Solidarity Threatens Polish Government In Bid to Boost Wages

THE last 10 months of relative political stability in Poland may soon come to an end.

The Polish government, led by Prime Minister Hanna Suchocka, faces a vote of no confidence in the Sejm (parliament). It was introduced late Wednesday by the Solidarity trade union, which also called for a strike by transport workers today in Warsaw. The strike is expected to bring the capital to a standstill.

There is no guarantee that the Suchocka government can survive the vote, which at the earliest can take place on May 27. The government, a fragile coalition of several parties, has no majority in the Sejm, itself a fractious collection of over 20 parties.

Solidarity's complaint is the poor state of public-sector wages, which are considerably lower than the private sector's and have not kept up with the rising cost of living. The union seeks increased wages for teachers and health workers who went on strike in early May.

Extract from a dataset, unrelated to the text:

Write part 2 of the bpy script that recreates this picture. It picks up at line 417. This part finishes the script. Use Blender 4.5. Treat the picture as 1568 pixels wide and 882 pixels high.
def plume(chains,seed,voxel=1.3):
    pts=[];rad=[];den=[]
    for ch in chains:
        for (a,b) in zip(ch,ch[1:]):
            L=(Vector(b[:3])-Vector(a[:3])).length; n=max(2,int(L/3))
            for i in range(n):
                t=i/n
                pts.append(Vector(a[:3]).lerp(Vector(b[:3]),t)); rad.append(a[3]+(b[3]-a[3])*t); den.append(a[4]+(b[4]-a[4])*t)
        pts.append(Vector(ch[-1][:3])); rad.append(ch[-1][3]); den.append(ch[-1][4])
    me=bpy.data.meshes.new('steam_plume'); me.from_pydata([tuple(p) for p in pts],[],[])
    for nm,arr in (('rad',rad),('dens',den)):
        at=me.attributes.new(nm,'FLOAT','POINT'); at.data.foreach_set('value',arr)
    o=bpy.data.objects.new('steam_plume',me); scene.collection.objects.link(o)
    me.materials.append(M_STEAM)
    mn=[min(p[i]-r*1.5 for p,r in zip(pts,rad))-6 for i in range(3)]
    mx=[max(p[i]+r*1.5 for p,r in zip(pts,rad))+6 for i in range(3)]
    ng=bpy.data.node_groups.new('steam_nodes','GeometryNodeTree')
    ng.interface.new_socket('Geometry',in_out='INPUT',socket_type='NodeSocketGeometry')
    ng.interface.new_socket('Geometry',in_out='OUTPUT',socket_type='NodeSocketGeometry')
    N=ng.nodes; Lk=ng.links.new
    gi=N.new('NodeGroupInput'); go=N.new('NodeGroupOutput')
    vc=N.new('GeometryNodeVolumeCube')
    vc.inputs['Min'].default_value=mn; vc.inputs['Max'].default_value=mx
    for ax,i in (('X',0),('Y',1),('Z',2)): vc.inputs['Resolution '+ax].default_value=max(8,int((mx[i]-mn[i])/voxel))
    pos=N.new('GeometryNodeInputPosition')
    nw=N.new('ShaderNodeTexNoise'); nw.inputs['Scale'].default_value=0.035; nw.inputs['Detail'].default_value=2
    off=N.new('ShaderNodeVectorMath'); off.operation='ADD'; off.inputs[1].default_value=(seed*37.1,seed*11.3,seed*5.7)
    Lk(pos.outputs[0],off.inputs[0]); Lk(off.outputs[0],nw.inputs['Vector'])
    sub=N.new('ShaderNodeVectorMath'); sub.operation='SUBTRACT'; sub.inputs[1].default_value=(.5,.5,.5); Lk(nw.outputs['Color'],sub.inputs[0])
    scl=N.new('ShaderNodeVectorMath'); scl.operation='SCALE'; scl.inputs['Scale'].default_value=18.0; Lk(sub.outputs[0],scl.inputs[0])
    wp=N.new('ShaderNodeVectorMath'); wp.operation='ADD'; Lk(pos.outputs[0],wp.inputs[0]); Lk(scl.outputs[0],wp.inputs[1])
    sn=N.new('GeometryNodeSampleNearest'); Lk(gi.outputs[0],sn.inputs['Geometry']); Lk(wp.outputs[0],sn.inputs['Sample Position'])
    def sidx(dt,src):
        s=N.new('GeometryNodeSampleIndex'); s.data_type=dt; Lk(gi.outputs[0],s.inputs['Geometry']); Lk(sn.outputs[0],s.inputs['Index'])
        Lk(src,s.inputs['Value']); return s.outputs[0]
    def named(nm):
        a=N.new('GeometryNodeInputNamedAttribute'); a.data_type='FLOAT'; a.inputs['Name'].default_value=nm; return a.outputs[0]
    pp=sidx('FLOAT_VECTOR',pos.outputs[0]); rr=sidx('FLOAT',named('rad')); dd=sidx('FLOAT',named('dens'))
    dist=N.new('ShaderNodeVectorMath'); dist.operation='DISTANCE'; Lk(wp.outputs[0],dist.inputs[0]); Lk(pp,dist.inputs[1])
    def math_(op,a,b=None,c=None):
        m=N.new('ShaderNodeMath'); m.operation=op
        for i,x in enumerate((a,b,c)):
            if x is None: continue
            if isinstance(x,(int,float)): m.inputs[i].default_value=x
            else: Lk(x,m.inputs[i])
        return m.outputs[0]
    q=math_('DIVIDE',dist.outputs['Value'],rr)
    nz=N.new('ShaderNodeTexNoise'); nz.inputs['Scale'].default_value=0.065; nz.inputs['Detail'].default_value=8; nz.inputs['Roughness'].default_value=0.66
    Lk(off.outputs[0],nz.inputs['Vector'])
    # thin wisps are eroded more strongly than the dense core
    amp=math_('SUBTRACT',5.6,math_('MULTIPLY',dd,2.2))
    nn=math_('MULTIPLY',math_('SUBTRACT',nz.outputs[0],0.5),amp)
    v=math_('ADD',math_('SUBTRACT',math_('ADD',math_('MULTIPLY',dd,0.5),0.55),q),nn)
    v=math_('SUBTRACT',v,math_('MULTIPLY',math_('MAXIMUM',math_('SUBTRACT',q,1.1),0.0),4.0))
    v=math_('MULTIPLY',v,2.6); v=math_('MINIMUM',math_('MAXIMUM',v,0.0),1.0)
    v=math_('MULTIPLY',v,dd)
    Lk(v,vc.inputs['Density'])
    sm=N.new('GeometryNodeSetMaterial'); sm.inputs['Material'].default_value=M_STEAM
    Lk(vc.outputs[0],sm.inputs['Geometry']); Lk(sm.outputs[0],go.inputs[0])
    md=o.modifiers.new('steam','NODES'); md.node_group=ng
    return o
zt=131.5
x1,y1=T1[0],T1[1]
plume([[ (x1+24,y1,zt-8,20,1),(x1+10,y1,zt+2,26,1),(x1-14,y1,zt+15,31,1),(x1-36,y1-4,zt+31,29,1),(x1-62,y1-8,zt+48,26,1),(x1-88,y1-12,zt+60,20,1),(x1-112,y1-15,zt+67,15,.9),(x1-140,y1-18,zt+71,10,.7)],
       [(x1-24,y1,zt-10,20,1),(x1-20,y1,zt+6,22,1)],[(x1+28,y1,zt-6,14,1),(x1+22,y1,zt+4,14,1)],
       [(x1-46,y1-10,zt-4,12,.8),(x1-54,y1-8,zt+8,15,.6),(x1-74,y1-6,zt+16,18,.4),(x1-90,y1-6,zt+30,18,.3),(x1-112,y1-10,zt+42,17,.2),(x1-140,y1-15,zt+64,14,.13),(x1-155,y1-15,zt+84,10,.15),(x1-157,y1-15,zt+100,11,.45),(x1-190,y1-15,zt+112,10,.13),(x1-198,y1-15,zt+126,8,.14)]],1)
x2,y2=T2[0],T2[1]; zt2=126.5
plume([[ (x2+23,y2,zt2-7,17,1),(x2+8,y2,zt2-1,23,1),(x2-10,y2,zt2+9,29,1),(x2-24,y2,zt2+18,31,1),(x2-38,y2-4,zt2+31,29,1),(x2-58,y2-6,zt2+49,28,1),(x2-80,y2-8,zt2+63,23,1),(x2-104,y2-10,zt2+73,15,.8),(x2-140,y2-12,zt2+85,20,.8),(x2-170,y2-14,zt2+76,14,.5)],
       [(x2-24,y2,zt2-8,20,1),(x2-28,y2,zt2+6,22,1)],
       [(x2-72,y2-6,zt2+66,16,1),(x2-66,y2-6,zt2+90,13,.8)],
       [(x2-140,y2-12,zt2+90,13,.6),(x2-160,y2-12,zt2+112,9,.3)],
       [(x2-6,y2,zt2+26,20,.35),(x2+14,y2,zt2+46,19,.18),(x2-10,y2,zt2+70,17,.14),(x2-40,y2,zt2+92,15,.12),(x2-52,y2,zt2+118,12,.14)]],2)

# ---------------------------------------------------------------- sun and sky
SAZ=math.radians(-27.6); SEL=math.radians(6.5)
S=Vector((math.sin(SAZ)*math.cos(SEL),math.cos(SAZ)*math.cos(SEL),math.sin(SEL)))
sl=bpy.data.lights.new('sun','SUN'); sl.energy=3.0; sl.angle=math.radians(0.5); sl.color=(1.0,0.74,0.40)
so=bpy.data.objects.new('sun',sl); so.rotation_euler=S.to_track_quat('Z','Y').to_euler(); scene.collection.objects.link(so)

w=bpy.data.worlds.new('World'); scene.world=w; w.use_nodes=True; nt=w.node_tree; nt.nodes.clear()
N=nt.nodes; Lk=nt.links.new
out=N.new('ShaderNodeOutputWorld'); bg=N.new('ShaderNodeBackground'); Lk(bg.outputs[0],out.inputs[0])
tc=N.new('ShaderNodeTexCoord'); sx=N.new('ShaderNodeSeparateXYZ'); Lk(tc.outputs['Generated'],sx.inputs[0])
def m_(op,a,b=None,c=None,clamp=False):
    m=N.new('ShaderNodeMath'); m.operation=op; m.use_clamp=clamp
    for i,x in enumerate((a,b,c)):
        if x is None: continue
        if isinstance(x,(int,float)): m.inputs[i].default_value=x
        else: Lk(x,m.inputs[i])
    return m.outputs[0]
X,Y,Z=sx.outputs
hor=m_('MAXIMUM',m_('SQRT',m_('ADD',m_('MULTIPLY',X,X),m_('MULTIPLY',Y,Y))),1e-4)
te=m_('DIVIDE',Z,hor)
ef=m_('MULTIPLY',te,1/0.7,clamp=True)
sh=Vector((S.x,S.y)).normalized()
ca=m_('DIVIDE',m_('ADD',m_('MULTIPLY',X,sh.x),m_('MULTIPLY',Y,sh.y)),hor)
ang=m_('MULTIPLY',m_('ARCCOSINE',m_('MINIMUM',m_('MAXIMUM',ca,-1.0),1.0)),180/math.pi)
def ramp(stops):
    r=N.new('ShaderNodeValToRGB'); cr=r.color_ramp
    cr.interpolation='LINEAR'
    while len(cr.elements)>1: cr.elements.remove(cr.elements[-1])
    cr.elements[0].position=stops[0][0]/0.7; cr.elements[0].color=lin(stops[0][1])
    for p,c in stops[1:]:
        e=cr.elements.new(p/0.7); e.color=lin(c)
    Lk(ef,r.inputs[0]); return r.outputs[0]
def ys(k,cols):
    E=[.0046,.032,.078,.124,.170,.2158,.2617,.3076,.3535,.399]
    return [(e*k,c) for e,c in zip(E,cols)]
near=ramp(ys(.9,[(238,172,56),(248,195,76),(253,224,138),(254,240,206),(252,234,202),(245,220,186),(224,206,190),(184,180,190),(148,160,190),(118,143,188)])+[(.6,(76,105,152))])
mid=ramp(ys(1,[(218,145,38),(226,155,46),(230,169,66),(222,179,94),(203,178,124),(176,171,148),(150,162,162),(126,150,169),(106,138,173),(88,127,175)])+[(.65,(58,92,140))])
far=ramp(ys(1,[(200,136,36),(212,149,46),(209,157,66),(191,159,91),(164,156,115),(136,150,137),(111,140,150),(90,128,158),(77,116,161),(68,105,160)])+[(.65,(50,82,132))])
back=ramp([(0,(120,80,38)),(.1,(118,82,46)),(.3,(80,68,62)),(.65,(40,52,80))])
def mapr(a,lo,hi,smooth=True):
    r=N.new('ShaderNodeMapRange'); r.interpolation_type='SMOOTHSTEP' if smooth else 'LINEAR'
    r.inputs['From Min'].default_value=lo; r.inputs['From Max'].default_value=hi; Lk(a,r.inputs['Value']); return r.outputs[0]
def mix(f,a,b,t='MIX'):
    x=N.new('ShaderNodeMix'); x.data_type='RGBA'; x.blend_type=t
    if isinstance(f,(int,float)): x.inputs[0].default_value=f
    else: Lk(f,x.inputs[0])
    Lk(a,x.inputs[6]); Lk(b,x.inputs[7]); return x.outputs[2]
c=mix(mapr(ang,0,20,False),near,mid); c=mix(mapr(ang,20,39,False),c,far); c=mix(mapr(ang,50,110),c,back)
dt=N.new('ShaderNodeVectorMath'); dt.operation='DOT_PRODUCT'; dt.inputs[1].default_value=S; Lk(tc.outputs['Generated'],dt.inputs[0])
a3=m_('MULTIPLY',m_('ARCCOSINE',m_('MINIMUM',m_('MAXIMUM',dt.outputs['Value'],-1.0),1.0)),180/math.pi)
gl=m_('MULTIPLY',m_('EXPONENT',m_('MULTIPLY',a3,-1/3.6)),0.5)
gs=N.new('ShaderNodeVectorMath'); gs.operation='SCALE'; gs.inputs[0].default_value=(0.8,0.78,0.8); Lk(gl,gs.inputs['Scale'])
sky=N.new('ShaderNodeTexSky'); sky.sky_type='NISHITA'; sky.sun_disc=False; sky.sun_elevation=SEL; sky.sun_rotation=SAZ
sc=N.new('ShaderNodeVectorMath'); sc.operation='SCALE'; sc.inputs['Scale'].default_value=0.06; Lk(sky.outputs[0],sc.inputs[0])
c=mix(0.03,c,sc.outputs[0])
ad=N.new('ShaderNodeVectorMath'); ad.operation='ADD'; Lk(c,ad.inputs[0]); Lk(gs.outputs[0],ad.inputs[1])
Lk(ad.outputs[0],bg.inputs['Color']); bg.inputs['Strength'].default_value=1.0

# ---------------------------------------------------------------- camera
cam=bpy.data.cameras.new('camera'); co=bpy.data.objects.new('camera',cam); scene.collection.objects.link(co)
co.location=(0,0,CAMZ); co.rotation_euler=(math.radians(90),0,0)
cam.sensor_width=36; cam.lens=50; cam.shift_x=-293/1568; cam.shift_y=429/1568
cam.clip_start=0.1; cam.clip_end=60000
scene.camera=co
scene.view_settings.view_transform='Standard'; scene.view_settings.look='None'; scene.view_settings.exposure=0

But after the union refused to accept the government's compromise of early parliamentary elections, an idea supported by the government's political opponents, talks broke down on Tuesday.

Prime Minister Suchocka has emphasized that there simply is no money for wage increases in the austere federal budget, worked out in agreement with the International Monetary Fund.

"For 40 years of Communism, there was a conviction among society that money is available, although the money was without any real value. People still have this habit, but the government is not willing - and the budget does not allow - for the printing of money with no value," the prime minister said in a May 4 interview with the Monitor.

The Suchocka government, the fourth in Poland in as many years, has survived two major strikes and pushed through significant reform legislation. It is described by many as Poland's first taste of political stability since introduction of democracy.

If Suchocka and her Cabinet fall, it is hard to predict exactly what will become of Polish economic reforms. Some analysts believe the economic fundamentals of Poland are now in place and cannot be rolled back - though perhaps further reforms could be delayed.

They point out that almost 60 percent of working Poles have jobs in the private sector, which turns out nearly half the country's gross domestic product. Broad economic reforms have been maintained, despite the succession of Polish governments.

Meanwhile, Poland became the first post-Communist country to emerge from recession last year when industrial production rose by 4 percent.

One long-time observer in Warsaw, however, says the progress of Polish economic reform is not "inevitable." He rules out a return to Communist days, but warns that a new Polish government could turn protectionist.

Andrzej Wroblewski, editor of the banking journal Gazeta Bankowa, says it's not impossible that a new government could bend to wage demands and crank up the money supply. This would ignite inflation, scare off foreign investment, and "ruin both the private economy and the state sector," he says.

Still, Mr. Wroblewski expresses cautious optimism. "Even though the government may collapse, I still don't believe a new one will give up everything in a panic."

The unique thing about this move to topple the government is that it does not necessarily have a broad base among Poles. Despite 14 percent unemployment, over 75 percent of the population has confidence in Suchocka, although they are far less sure of her Cabinet, public opinion surveys say.

"The government has a political problem that's worse than its social problem," says the observer. "It stems from the Sejm being a divided, diffuse body."

Part of Suchocka's political problem is the Solidarity trade union, which has evolved from a broad-based labor movement favoring democracy and economic reform to a tough trade union rooted in the declining, rust-belt industries.

"There is a competition among Solidarity leaders as to who can be the most radical," Wroblewski explains.

At factories, trade unions don't wield much power these days. "Our role is pretty much limited to social services," says Marek Swidzinskj, Solidarity leader at the Dywilan carpet factory in Lodz, one of Poland's most economically depressed cities.

"Our demands could be much larger," says Mr. Swidzinskj, "but we know that management can't fulfill them, so our demands are limited."

On regional and national levels, though, Solidarity still has the power to call a nationwide strike and apply considerable pressure to the government. It is this clout that adds to Suchocka's vulnerability.